Between 2010 and 2014, she was a Network Ten board member. In 2010, News Corp columnist Andrew Bolt – a reported favourite of Rinehart who was given a half-hour show on the network during her tenure – wrote that the billionaire was “on a mission” and hinted she would pursue a pro-mining line.
In 2012, Rinehart became the largest shareholder in Fairfax, but she sold her shares in 2015 after reportedly failing to gain enough influence.
It was widely reported she was unable to obtain a seat on Fairfax’s board after refusing to sign the company’s charter of editorial independence, but former Fairfax chairman Roger Corbett told the Australian Financial Review it was because she refused to settle for a single seat.
However, he does not expect her to be a passive shareholder in Southern Cross Media.
“I think it would be extremely difficult for Mrs Rinehart and maybe anyone else of Mrs Rinehart’s wealth to have a significant shareholding in a media company without expressing her views on how that media organisation should report the news,” Corbett told the Australian Financial Review.
Playing politics
Aside from her mining interests, the last few months have seen Rinehart highlight her support of the political far-right, including US President Donald Trump and One Nation leader Pauline Hanson.
Rinehart has praised Trump’s policies, and her spokesman told the Sydney Morning Herald that there “are very few Australians with the depth of relationships Mrs Rinehart has with the Trump administration.”
Her increasing support of One Nation, a party enjoying a recent surge in popularity, has included millions in donations from the billionaire’s friends and a gifted private plane; Hanson has also been open about receiving policy advice from Rinehart.
Dodd views the current editorial lean of Southern Cross Media as centre-right and expects Rinehart will push for a further right-wing approach.
“It looks like on the surface that she’s trying to create something that’s much more radically conservative than it currently is, and I think that’s a danger to Australian democracy, because it’s not where the Australian populace are,” he says.
“We’re lucky to have a body politics in Australia that is very centrist, and so when Gina Rinehart comes along with large amounts of money, she runs the risk of destabilising that, to the country’s detriment.”
Derek Wilding, co-director of the Centre for Media Transition at University of Technology Sydney, tells PIJI governments have long been susceptible to political campaigns by influential media organisations.
Aside from Stokes, notable billionaires who have exerted pressure on publishers’ editorial direction include the Murdoch family, who own News Corp – the influence of which sparked a failed campaign for a royal commission – and Amazon founder Jeff Bezos, who blocked the Washington Post from endorsing Kamala Harris in the 2024 US presidential race.

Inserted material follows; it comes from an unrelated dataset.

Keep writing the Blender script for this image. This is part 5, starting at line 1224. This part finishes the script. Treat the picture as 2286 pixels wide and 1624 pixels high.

Wilding says ownership and control rules were designed to protect Australia’s democratic processes by encouraging a range of voices in the media and ensuring one person could not achieve an “inappropriate” level of influence.
But these rules were largely rolled back by the government over the last two decades, resulting in Australia having one of the world’s most concentrated media ownership landscapes.
The effectiveness of the “minimal” remaining rules is “questionable”, Wilding says.
“What we’re seeing with Gina Rinehart isn’t necessarily a problem at the moment, but if she builds up significant media interests, there is the potential for a problem.”
Wilding says Rinehart’s decision to finance McWilliam’s purchase of shares is not an unusual way of holding media interests, although it was more common when there were stricter rules about cross-media and foreign ownership.
“Convertible notes and debentures have been used in the past,” he explains.
“They give the person a financial investment that doesn’t amount to company interests that would constitute control under the Broadcasting Services Act, provided there’s some contingency or condition precedent that needs to be satisfied, and that hasn’t yet taken place.
“The most well-known example is where CanWest had an interest in the Ten Network via the use of debentures.”
To create more buffers against potential undue influence in Australian media, he says measures should include the protection of the diversity the industry has retained, along with the redirection of digital platform revenue to news publishers through the News Media Bargaining Code.
Dodd says the ABC and SBS are “bulwarks” against Australia’s increasing media ownership concentration and should be protected to continue that function.
Southern Cross Media was contacted for comment.